■ **What this task involves**:
Please repeat all of the listing exactly.

━━━━━ Information supplied ━━━━━

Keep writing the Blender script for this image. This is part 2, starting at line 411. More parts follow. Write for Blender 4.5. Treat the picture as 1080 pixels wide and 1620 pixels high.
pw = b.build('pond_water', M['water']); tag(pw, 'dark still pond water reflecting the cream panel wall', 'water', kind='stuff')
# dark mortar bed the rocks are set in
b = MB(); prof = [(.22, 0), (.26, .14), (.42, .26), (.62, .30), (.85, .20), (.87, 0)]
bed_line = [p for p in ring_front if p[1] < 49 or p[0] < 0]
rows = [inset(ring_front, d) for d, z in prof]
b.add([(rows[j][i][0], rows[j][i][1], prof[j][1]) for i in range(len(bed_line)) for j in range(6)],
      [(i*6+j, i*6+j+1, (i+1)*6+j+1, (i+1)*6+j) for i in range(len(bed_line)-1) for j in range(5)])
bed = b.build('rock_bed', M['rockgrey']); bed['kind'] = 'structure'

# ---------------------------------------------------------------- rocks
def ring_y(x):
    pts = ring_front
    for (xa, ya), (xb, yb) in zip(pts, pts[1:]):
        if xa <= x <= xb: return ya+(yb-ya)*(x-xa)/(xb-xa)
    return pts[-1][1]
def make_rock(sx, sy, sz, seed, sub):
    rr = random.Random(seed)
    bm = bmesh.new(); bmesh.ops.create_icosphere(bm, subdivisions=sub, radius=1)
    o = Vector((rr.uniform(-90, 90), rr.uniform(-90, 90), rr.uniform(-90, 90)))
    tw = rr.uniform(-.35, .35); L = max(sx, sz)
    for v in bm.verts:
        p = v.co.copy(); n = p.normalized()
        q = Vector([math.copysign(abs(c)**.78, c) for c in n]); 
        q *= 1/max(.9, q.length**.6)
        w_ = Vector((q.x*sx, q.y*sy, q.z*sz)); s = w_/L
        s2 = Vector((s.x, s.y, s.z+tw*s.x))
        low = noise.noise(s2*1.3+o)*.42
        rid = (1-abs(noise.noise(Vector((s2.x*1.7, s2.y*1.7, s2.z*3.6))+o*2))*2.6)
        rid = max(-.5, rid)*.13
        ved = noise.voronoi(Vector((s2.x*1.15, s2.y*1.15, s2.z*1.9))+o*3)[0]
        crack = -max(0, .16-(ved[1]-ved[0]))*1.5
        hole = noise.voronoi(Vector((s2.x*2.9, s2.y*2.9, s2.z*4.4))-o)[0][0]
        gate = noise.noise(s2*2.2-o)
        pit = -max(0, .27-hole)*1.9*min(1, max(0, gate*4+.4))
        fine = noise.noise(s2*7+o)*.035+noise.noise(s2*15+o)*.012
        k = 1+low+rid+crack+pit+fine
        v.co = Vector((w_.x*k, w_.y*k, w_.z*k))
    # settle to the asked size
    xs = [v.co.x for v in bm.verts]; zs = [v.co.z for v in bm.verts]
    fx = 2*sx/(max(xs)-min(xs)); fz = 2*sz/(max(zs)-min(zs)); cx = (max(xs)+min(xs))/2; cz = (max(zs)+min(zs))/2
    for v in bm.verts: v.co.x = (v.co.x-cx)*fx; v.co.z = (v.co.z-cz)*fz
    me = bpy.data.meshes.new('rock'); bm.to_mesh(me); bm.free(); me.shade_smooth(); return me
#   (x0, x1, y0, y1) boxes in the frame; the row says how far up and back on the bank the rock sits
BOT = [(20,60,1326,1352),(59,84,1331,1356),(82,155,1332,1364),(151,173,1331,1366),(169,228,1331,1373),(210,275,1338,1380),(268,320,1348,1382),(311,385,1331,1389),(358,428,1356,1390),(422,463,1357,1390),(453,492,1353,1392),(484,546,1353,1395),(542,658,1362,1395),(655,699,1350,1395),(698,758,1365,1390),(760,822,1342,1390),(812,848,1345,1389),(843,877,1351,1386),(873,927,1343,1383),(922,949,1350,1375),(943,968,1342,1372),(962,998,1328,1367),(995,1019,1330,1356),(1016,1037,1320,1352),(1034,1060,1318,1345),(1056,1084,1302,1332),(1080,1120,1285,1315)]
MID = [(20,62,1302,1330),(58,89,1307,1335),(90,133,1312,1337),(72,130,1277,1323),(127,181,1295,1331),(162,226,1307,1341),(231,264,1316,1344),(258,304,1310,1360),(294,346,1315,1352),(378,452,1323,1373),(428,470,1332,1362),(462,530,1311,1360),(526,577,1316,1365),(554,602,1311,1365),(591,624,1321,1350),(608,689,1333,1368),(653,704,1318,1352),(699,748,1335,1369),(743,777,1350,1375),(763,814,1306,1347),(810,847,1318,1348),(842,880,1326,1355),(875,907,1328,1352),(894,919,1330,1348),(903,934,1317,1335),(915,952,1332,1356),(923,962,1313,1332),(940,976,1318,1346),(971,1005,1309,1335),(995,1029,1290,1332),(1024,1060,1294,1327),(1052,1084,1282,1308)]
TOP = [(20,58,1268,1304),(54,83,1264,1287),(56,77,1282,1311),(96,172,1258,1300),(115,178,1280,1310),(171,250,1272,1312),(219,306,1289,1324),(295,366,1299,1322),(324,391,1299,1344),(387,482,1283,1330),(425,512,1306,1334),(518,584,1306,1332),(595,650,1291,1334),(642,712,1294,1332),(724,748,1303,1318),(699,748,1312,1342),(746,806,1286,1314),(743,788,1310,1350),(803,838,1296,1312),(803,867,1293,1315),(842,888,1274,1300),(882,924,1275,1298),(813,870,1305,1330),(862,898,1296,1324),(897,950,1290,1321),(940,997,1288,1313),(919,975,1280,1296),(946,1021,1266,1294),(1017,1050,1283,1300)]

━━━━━

■ **Result of this task**:
Keep writing the Blender script for this image. This is part 2, starting at line 411. More parts follow. Write for Blender 4.5. Treat the picture as 1080 pixels wide and 1620 pixels high.
pw = b.build('pond_water', M['water']); tag(pw, 'dark still pond water reflecting the cream panel wall', 'water', kind='stuff')
# dark mortar bed the rocks are set in
b = MB(); prof = [(.22, 0), (.26, .14), (.42, .26), (.62, .30), (.85, .20), (.87, 0)]
bed_line = [p for p in ring_front if p[1] < 49 or p[0] < 0]
rows = [inset(ring_front, d) for d, z in prof]
b.add([(rows[j][i][0], rows[j][i][1], prof[j][1]) for i in range(len(bed_line)) for j in range(6)],
      [(i*6+j, i*6+j+1, (i+1)*6+j+1, (i+1)*6+j) for i in range(len(bed_line)-1) for j in range(5)])
bed = b.build('rock_bed', M['rockgrey']); bed['kind'] = 'structure'

# ---------------------------------------------------------------- rocks
def ring_y(x):
    pts = ring_front
    for (xa, ya), (xb, yb) in zip(pts, pts[1:]):
        if xa <= x <= xb: return ya+(yb-ya)*(x-xa)/(xb-xa)
    return pts[-1][1]
def make_rock(sx, sy, sz, seed, sub):
    rr = random.Random(seed)
    bm = bmesh.new(); bmesh.ops.create_icosphere(bm, subdivisions=sub, radius=1)
    o = Vector((rr.uniform(-90, 90), rr.uniform(-90, 90), rr.uniform(-90, 90)))
    tw = rr.uniform(-.35, .35); L = max(sx, sz)
    for v in bm.verts:
        p = v.co.copy(); n = p.normalized()
        q = Vector([math.copysign(abs(c)**.78, c) for c in n]); 
        q *= 1/max(.9, q.length**.6)
        w_ = Vector((q.x*sx, q.y*sy, q.z*sz)); s = w_/L
        s2 = Vector((s.x, s.y, s.z+tw*s.x))
        low = noise.noise(s2*1.3+o)*.42
        rid = (1-abs(noise.noise(Vector((s2.x*1.7, s2.y*1.7, s2.z*3.6))+o*2))*2.6)
        rid = max(-.5, rid)*.13
        ved = noise.voronoi(Vector((s2.x*1.15, s2.y*1.15, s2.z*1.9))+o*3)[0]
        crack = -max(0, .16-(ved[1]-ved[0]))*1.5
        hole = noise.voronoi(Vector((s2.x*2.9, s2.y*2.9, s2.z*4.4))-o)[0][0]
        gate = noise.noise(s2*2.2-o)
        pit = -max(0, .27-hole)*1.9*min(1, max(0, gate*4+.4))
        fine = noise.noise(s2*7+o)*.035+noise.noise(s2*15+o)*.012
        k = 1+low+rid+crack+pit+fine
        v.co = Vector((w_.x*k, w_.y*k, w_.z*k))
    # settle to the asked size
    xs = [v.co.x for v in bm.verts]; zs = [v.co.z for v in bm.verts]
    fx = 2*sx/(max(xs)-min(xs)); fz = 2*sz/(max(zs)-min(zs)); cx = (max(xs)+min(xs))/2; cz = (max(zs)+min(zs))/2
    for v in bm.verts: v.co.x = (v.co.x-cx)*fx; v.co.z = (v.co.z-cz)*fz
    me = bpy.data.meshes.new('rock'); bm.to_mesh(me); bm.free(); me.shade_smooth(); return me
#   (x0, x1, y0, y1) boxes in the frame; the row says how far up and back on the bank the rock sits
BOT = [(20,60,1326,1352),(59,84,1331,1356),(82,155,1332,1364),(151,173,1331,1366),(169,228,1331,1373),(210,275,1338,1380),(268,320,1348,1382),(311,385,1331,1389),(358,428,1356,1390),(422,463,1357,1390),(453,492,1353,1392),(484,546,1353,1395),(542,658,1362,1395),(655,699,1350,1395),(698,758,1365,1390),(760,822,1342,1390),(812,848,1345,1389),(843,877,1351,1386),(873,927,1343,1383),(922,949,1350,1375),(943,968,1342,1372),(962,998,1328,1367),(995,1019,1330,1356),(1016,1037,1320,1352),(1034,1060,1318,1345),(1056,1084,1302,1332),(1080,1120,1285,1315)]
MID = [(20,62,1302,1330),(58,89,1307,1335),(90,133,1312,1337),(72,130,1277,1323),(127,181,1295,1331),(162,226,1307,1341),(231,264,1316,1344),(258,304,1310,1360),(294,346,1315,1352),(378,452,1323,1373),(428,470,1332,1362),(462,530,1311,1360),(526,577,1316,1365),(554,602,1311,1365),(591,624,1321,1350),(608,689,1333,1368),(653,704,1318,1352),(699,748,1335,1369),(743,777,1350,1375),(763,814,1306,1347),(810,847,1318,1348),(842,880,1326,1355),(875,907,1328,1352),(894,919,1330,1348),(903,934,1317,1335),(915,952,1332,1356),(923,962,1313,1332),(940,976,1318,1346),(971,1005,1309,1335),(995,1029,1290,1332),(1024,1060,1294,1327),(1052,1084,1282,1308)]
TOP = [(20,58,1268,1304),(54,83,1264,1287),(56,77,1282,1311),(96,172,1258,1300),(115,178,1280,1310),(171,250,1272,1312),(219,306,1289,1324),(295,366,1299,1322),(324,391,1299,1344),(387,482,1283,1330),(425,512,1306,1334),(518,584,1306,1332),(595,650,1291,1334),(642,712,1294,1332),(724,748,1303,1318),(699,748,1312,1342),(746,806,1286,1314),(743,788,1310,1350),(803,838,1296,1312),(803,867,1293,1315),(842,888,1274,1300),(882,924,1275,1298),(813,870,1305,1330),(862,898,1296,1324),(897,950,1290,1321),(940,997,1288,1313),(919,975,1280,1296),(946,1021,1266,1294),(1017,1050,1283,1300)]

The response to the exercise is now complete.